◆ **Data rows**
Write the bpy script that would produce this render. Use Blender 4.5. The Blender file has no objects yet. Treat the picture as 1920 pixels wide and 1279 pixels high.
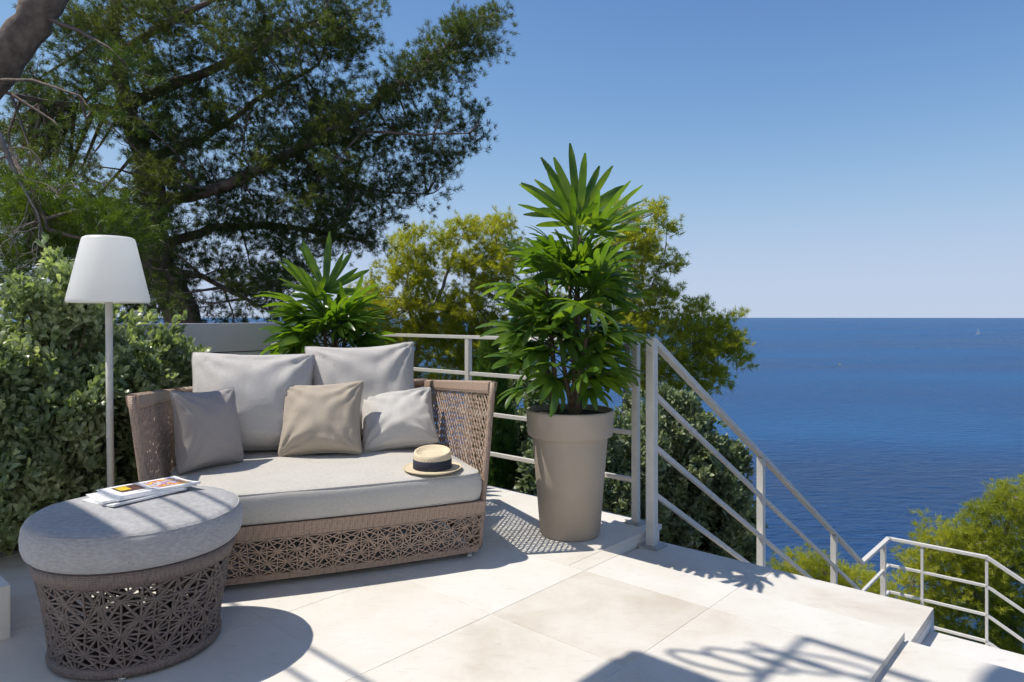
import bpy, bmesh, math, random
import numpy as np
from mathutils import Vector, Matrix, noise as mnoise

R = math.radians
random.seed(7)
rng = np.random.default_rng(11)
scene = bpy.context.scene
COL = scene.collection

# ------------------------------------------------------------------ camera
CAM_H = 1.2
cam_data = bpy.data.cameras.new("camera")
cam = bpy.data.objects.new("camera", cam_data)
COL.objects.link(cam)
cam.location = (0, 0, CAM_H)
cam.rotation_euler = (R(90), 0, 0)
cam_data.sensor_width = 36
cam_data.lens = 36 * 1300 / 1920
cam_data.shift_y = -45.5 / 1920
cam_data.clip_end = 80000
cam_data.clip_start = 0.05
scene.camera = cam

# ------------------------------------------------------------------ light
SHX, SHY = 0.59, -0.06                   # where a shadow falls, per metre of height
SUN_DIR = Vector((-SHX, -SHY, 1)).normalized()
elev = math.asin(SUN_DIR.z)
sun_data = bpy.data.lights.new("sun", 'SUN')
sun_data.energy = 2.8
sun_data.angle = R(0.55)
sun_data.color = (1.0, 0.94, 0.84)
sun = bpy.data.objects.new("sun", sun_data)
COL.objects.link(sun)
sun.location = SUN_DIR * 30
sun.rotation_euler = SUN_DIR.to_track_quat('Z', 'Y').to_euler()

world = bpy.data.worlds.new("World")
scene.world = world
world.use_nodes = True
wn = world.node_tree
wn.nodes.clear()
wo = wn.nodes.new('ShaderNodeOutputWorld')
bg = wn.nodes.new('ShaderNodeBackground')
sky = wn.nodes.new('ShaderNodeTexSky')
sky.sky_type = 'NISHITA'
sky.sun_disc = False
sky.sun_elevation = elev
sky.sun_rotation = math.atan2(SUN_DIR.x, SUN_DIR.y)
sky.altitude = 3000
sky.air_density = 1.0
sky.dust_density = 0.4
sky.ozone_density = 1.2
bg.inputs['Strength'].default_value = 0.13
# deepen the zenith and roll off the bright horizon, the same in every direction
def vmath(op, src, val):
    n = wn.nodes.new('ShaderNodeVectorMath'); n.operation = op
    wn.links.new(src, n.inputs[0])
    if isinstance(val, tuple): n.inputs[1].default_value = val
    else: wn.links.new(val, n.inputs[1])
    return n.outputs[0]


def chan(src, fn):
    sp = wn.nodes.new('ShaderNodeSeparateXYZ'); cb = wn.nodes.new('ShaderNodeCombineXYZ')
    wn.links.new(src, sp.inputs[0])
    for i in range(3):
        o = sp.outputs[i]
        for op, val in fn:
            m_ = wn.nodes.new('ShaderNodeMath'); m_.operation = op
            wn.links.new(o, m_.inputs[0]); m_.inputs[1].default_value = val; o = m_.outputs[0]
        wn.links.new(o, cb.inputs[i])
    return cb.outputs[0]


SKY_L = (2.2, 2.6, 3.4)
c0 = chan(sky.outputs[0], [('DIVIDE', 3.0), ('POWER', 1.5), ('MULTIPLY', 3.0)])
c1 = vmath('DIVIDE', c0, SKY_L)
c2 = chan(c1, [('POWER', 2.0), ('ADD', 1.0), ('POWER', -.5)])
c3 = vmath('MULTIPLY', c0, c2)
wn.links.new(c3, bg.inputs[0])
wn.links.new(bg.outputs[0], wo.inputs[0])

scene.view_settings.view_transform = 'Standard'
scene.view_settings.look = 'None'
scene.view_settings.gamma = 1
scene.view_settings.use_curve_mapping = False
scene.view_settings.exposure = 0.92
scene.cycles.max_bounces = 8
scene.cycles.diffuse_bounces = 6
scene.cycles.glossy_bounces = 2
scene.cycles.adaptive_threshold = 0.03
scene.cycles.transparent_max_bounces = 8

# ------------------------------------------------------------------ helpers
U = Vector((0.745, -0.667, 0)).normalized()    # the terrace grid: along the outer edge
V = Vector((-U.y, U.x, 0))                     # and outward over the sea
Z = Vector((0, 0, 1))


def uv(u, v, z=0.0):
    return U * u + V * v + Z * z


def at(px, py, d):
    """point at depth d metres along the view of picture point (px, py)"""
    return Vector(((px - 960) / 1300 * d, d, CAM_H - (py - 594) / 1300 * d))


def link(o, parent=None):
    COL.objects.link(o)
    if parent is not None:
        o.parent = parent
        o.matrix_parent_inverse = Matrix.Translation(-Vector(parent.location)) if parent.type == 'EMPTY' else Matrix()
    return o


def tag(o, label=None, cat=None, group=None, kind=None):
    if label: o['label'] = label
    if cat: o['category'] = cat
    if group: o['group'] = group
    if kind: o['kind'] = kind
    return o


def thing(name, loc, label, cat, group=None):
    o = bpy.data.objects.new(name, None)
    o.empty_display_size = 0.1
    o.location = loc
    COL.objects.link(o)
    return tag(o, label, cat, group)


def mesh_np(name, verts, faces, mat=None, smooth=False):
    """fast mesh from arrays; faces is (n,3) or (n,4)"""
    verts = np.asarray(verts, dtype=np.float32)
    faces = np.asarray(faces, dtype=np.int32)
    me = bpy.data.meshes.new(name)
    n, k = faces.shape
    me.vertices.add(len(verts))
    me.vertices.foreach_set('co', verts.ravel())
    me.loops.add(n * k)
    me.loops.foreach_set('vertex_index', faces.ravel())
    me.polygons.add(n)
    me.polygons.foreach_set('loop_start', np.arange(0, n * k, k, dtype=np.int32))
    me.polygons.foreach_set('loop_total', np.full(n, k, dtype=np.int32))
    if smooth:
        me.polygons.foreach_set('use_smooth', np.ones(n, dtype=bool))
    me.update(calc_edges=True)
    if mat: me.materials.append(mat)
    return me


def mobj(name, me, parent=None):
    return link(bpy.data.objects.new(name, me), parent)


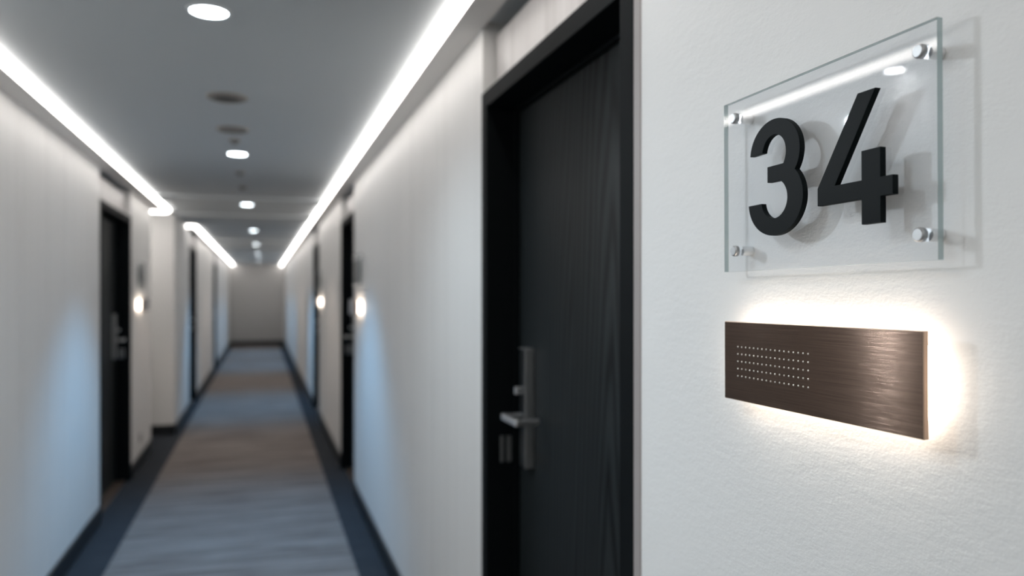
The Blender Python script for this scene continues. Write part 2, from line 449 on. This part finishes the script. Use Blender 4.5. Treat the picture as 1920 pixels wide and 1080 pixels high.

◆ **Problem details**
Repeat only the lines between the top of the entries above and the line containing "sun.rotation_euler = SUN_DIR.to_track_quat('Z', 'Y').to_euler()", both ends included, without the pictures.

◆ **Exercise output**
Write the bpy script that would produce this render. Use Blender 4.5. The Blender file has no objects yet. Treat the picture as 1920 pixels wide and 1279 pixels high.
import bpy, bmesh, math, random
import numpy as np
from mathutils import Vector, Matrix, noise as mnoise

R = math.radians
random.seed(7)
rng = np.random.default_rng(11)
scene = bpy.context.scene
COL = scene.collection

# ------------------------------------------------------------------ camera
CAM_H = 1.2
cam_data = bpy.data.cameras.new("camera")
cam = bpy.data.objects.new("camera", cam_data)
COL.objects.link(cam)
cam.location = (0, 0, CAM_H)
cam.rotation_euler = (R(90), 0, 0)
cam_data.sensor_width = 36
cam_data.lens = 36 * 1300 / 1920
cam_data.shift_y = -45.5 / 1920
cam_data.clip_end = 80000
cam_data.clip_start = 0.05
scene.camera = cam

# ------------------------------------------------------------------ light
SHX, SHY = 0.59, -0.06                   # where a shadow falls, per metre of height
SUN_DIR = Vector((-SHX, -SHY, 1)).normalized()
elev = math.asin(SUN_DIR.z)
sun_data = bpy.data.lights.new("sun", 'SUN')
sun_data.energy = 2.8
sun_data.angle = R(0.55)
sun_data.color = (1.0, 0.94, 0.84)
sun = bpy.data.objects.new("sun", sun_data)
COL.objects.link(sun)
sun.location = SUN_DIR * 30
sun.rotation_euler = SUN_DIR.to_track_quat('Z', 'Y').to_euler()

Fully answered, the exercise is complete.